Ora, il punto non sono certo questi due artisti, che conducono il loro onesto percorso con apprezzabile passione e buoni riscontri, all’interno di un circuito peculiare. Il punto è che – fatti salvi pochissimi tentativi – l’offerta culturale della città, come pure dell’intera isola, continua a scivolare verso una condizione di qualunquismo incontrastata. Com’è possibile che in una delle più belle piazze del centro storico palermitano si accolga il lavoro di un artista locale, distante dai codici e dalle problematiche dell’estetica contemporanea, avulso dall’art system nazionale e internazionale? E perché tra le sale della prestigiosa sede di Palazzo Reale non potremmo mai sperare di trovarci le tele di Marlene Dumas, Glenn Brown, Luc Tuymans o di qualcuno dei bravi pittori italiani mid career? Perché pare quasi fantascienza immaginarsi un’opera di Anish Kapoor in una grande piazza isolana? E sarebbe troppo, restando in casa nostra, ipotizzare un progetto pubblico firmato da Gianfranco Baruchello o Maurizio Nannucci, oppure dal più giovane Adrian Paci? Giusto degli esempi, tanto opinabili quanto in linea con i parametri minimi (o massimi) di qualità e internazionalità. Una questione di budget, direbbe qualcuno. Falso, rispondiamo. Per certi orrori sono state spese cifre esorbitanti, senza considerare lo sperpero di ingenti fondi europei, ogni anno destinati alla cultura e puntualmente rispediti al mittente.
Dunque, piazza Politeama, dominata dal teatro di Giuseppe Damiani Almeyda, con l’ottocentesco tempietto della musica qualche metro più in là, non meriterebbe forse un progetto ad hoc, una firma illustre, un’idea forte e la supervisione di curatori, storici, critici altrettanto qualificati? Si può consentire con tale superficialità che il destino degli spazi cittadini venga affidato una volta al caso, un’altra a un miope provincialismo, un’altra ancora alle iniziative personali di politici e burocrati?
Cose che pare assurdo ripetere, come il più ozioso dei refrain, dopo le incredibili odissee che i luoghi della cultura, in questa Regione, continuano ad affrontare: dopo le molte cose fatte e quelle distrutte, dopo le battaglie di un grande mecenate come Antonio Presti, abbandonato e persino denunziato dalle istituzioni, dopo la vicenda allucinante del Museo Riso, la sofferenza dei Cantieri Culturali alla Zisa, l’insuperabile impasse di Palazzo Ursino e il tracollo dello Spasimo; dopo gli appelli per le biblioteche che chiudono, i teatri che boccheggiano, i musei che vegetano, i budget che mancano per la conservazione e per la produzione; dopo gli accorati appelli della Fondazione Piccolo, del Museo di Storia Patria, della Fondazione Orestiadi; dopo i palazzi storici affidati ai dilettanti allo sbaraglio, dopo il degrado vergognoso del Montevergini di Siracusa, sommerso di ortiche e spazzatura, e ancora dopo gli infiniti vuoti di pensiero, di economie, di strategia, di volontà… Dopo tutto questo, mentre i grandi meeting internazionali ragionano sul rapporto tra cultura, sostenibilità e sviluppo, qui si prosegue a operare in barba a qualsivoglia criterio curatoriale e progettuale.

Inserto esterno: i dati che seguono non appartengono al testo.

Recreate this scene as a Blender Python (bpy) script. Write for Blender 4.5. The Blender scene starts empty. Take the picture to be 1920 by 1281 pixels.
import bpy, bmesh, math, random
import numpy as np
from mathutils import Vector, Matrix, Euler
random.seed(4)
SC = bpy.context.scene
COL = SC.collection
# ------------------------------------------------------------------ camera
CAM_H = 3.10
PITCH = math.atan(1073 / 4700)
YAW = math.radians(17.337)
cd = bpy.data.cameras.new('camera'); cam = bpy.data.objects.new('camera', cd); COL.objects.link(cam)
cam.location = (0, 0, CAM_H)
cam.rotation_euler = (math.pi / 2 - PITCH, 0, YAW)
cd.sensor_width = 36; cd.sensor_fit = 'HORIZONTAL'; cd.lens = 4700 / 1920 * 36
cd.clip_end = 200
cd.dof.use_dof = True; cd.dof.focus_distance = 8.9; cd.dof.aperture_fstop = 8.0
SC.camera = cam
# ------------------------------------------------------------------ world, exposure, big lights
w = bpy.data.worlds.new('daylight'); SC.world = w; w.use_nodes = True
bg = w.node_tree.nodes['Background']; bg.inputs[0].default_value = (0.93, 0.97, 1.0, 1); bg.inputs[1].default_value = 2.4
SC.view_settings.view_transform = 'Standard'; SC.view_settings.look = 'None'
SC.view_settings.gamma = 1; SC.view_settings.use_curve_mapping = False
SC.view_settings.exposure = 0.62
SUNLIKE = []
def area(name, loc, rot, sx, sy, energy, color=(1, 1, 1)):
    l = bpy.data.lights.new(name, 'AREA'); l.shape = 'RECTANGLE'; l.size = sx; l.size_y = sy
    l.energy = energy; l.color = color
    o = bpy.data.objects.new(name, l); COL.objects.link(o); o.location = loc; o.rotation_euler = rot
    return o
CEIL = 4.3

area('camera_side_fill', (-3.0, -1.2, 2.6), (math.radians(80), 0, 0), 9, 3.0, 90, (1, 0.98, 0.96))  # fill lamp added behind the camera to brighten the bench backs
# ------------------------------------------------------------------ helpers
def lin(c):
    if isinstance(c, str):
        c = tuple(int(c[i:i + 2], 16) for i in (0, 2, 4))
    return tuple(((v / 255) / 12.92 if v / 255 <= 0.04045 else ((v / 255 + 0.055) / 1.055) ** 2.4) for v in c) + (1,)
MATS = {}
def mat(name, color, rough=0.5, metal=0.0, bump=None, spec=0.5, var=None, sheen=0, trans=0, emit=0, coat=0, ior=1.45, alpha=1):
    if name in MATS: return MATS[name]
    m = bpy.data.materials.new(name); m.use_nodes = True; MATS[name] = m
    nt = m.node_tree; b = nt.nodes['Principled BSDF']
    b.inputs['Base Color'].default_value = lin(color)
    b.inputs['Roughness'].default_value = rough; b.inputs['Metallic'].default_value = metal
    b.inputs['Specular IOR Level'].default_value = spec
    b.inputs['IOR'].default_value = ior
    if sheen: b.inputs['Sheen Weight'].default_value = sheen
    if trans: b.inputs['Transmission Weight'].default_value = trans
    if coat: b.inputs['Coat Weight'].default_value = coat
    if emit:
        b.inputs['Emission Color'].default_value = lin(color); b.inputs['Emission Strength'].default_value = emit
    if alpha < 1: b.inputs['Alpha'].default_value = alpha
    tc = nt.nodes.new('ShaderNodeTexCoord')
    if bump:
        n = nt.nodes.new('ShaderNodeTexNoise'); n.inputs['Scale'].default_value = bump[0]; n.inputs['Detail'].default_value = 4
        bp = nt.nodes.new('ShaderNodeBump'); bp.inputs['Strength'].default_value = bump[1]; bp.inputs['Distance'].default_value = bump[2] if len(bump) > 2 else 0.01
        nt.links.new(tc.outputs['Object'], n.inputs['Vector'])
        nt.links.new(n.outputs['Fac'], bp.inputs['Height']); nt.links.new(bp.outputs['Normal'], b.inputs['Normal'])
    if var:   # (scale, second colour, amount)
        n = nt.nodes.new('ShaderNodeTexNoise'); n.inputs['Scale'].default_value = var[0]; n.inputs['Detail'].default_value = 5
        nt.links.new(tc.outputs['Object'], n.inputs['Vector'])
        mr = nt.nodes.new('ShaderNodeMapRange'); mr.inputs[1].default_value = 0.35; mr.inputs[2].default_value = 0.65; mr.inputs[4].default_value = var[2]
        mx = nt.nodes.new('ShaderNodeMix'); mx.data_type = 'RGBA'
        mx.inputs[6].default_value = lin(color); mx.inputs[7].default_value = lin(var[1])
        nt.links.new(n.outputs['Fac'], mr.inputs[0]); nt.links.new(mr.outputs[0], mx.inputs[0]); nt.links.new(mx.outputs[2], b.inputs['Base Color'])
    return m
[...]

Intanto apprendiamo che il somarello, leitmotiv nella ricerca di Ucchino, “rappresenta da sempre uno degli elementi tipici delle culture mediterranee, indicando, al contempo, la fatica e l’operosità degli uomini che lavorano la terra”. Il solito equivoco: un bagaglio culturale millenario, fatto di saggezza popolare, di sincretismi, di simbolismi, di mitologie auree, perde l’occasione di intercettare i venti del presente e di misurarsi col senso di una contemporaneità critica, controversa e stimolante. Così, globale e locale, tradizionale e internazionale, nordico e mediterraneo continuano a non incontrarsi e a escludere la via dell’eccellenza. Quasi che Antonello, in Sicilia, non fosse mai nato; quasi che la sua lezione d’avanguardia e di radicamento si fosse dispersa, tra i venti di libeccio e di scirocco.
Palermo capitale della cultura? Un’idea a favore di marketing e di orgoglio, subito smentita se comparata allo stato delle cose. Che tra alti e bassi, destre e sinistre, rivolgimenti, pause e riassestamenti, resta sempre su un livello conosciuto. Quello dell’inefficienza e dell’approssimazione.